Essendo alla mia prima esperienza, e d’altra parte essendo il Gruppo di Lavoro espertissimo di norme soprattutto legate alla manualistica di prodotto industriale e alla terminologia, il lavoro diciamo di traduzione di un metodo in una norma è stato molto articolato. In particolare, perché una norma è una norma, e un metodo è un metodo, cioè perché non tutto quello che si insegna in contesti particolari può diventare una regola per tutti i contesti.
È stato per me di particolare soddisfazione, dunque, vedere come sia potuto diventare norma uno dei principali strumenti che L’ink mette a disposizione dei suoi clienti: il metodo per comporre il titolo. Il metodo si basa sul concetto di Informazione principale, intuita inizialmente da Francesco Bruni (Manuale di scrittura professionale, Zanichelli 1999), formalizzata poi da Tommaso Raso (La scrittura burocratica. La lingua e l’organizzazione del testo, Carocci 2005) e sviluppata successivamente da me (prima in Progettare e scrivere per Internet, poi in un saggio che spero di pubblicare presto), con il contributo di tutti coloro che hanno seguito i corsi di L’ink.

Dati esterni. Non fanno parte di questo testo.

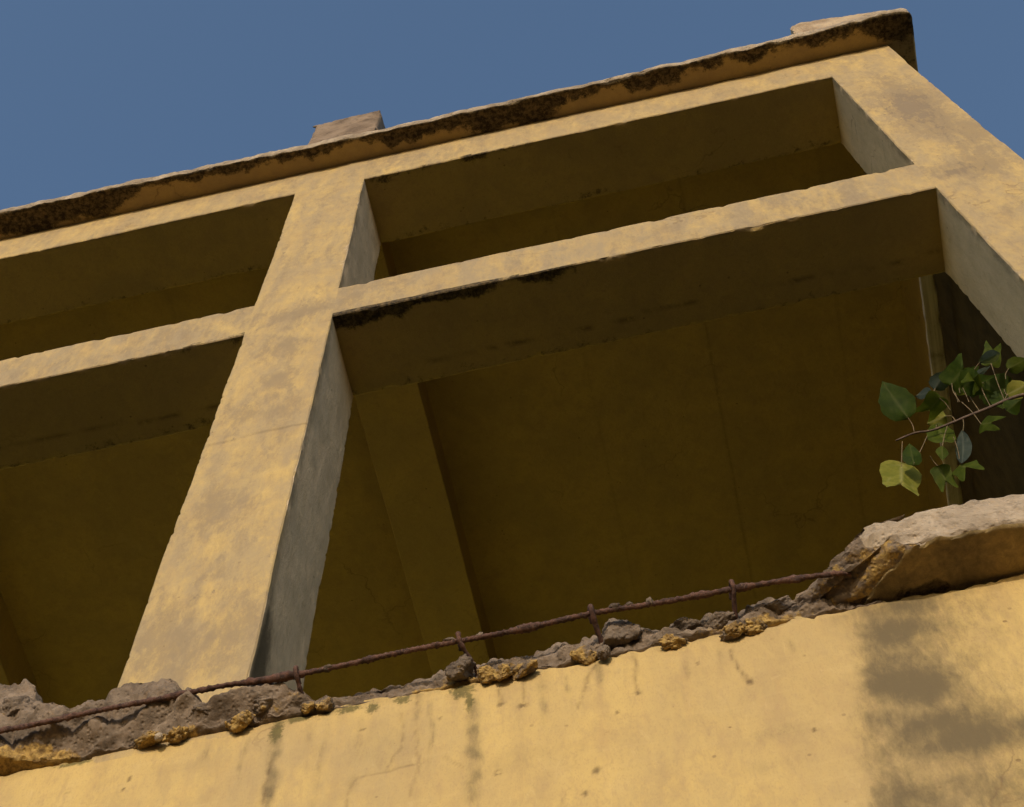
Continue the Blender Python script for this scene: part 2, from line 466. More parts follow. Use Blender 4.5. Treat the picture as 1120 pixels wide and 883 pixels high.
# --- roof slab with its projecting eave
EAVE = [(-4.62, -.125), (-1.362, -.125), (-.444, -.121), (.317, -.111), (1.046, -.113), (1.7, -.119), (2.212, -.127), (2.69, -.139), (2.8, -.139)]
def lerp(tab, x):
    if x <= tab[0][0]: return tab[0][1]
    for (a, ya), (b, yb) in zip(tab, tab[1:]):
        if x <= b: return ya + (yb - ya) * (x - a) / (b - a)
    return tab[-1][1]
XE = 2.738
def eave_warp(q, u, v, w):
    if q.y < 0.0:
        k = lerp(EAVE, q.x) / -0.125
        q = V((q.x, q.y * k, q.z))
        # sagging, broken lower lip
        lip = sstep(-0.07, -0.12, q.y) * (1 - w)
        q.z -= lip * (0.010 + 0.012 * fbm(q, 7, 2)) 
        out = sstep(-0.09, -0.12, q.y)
        q.y += out * (0.008 * fbm(q, 9, 4) + max(0, n1(q, 4, 6) - .45) * .05)
        q.z += (w) * out * 0.012 * fbm(q, 8, 11)
    # rounded corner in plan
    r = 0.05
    cx, cy = XE - r, -0.135 + r
    if q.x > cx and q.y < cy:
        d = V((q.x - cx, q.y - cy)); m = max(abs(d.x), abs(d.y))
        if d.length > 1e-6:
            d = d.normalized() * m
            q = V((cx + d.x, cy + d.y, q.z))
    return q
def eave_mould(p):
    if p.y > 0.02: return -0.1 + 0.28 * fbm(p, 0.9, 3) + (0.5 if p.x > 2.63 else 0)
    if p.z > ZS + 0.03: return 0.1
    e = -p.y / 0.125
    a = [(-2.5, .95), (-.93, 1.0), (-.83, .95), (-.76, .45), (-.55, .42), (-.45, .62), (-.40, .38), (-.1, .42), (.05, .52), (.2, .50), (.36, .40),
         (.42, .85), (.47, .55), (.66, .62), (.8, .95), (1.0, 1.05), (1.16, .95), (1.22, .45), (1.45, .42), (1.55, .8), (1.68, .85), (1.78, .40), (1.95, .38),
         (2.05, .55), (2.15, .38), (2.28, .36), (2.35, .50), (2.5, .55), (2.6, .75), (2.66, 1.05), (2.74, 1.2)]
    k = lerp(a, p.x) + .10
    f = k + (e - 0.56) * 1.0 + 0.28 * fbm(p, 9, 6)
    f = max(f, 0.75 * sstep(0.10, 0.0, e) * (0.6 + n1(p, 6, 3)))
    return f * 0.92 - 0.06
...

L’Informazione principale, in forza del potere discriminante dei suoi elementi, definisce l’argomento e seleziona il destinatario. Costruiti con l’Informazione principale, la grande maggioranza dei titoli avrà una lunghezza di circa 8-10 parole (80 caratteri), mai meno di 5-6 (55 caratteri) e mai più di 16 (100 caratteri). Queste misure, che la norma riporta a scopo orientativo, sono il portato dell’esperienza concreta, cioè del confronto aperto con migliaia di professionisti che hanno adottato il metodo di L’ink e hanno, appunto, contribuito a precisarne l’efficacia. Se le misure sono orientative, lo sono proprio in quanto parametro di autocorrezione, cioè servono a chi compone il titolo per avere un primo e immediato feedback della qualità. Se il titolo è troppo corto, è quasi certo che qualche elemento discriminante sia stato trascurato; se il titolo è troppo lungo, è possibile che sia stata inserita nel titolo un’informazione secondaria, oppure che un elemento discriminante sia stato formulato in modo poco conciso.
Devo però dire che anche il metodo di L’ink si è arricchito, durante questi lavori, che sono stati caratterizzati da scambi improntati alla massima lealtà intellettuale e professionale. La norma è dunque il frutto di una collaborazione davvero aperta, rara in Italia, purtroppo. Se la norma otterrà il suo scopo, sono convinto che sarà stato anche per questo.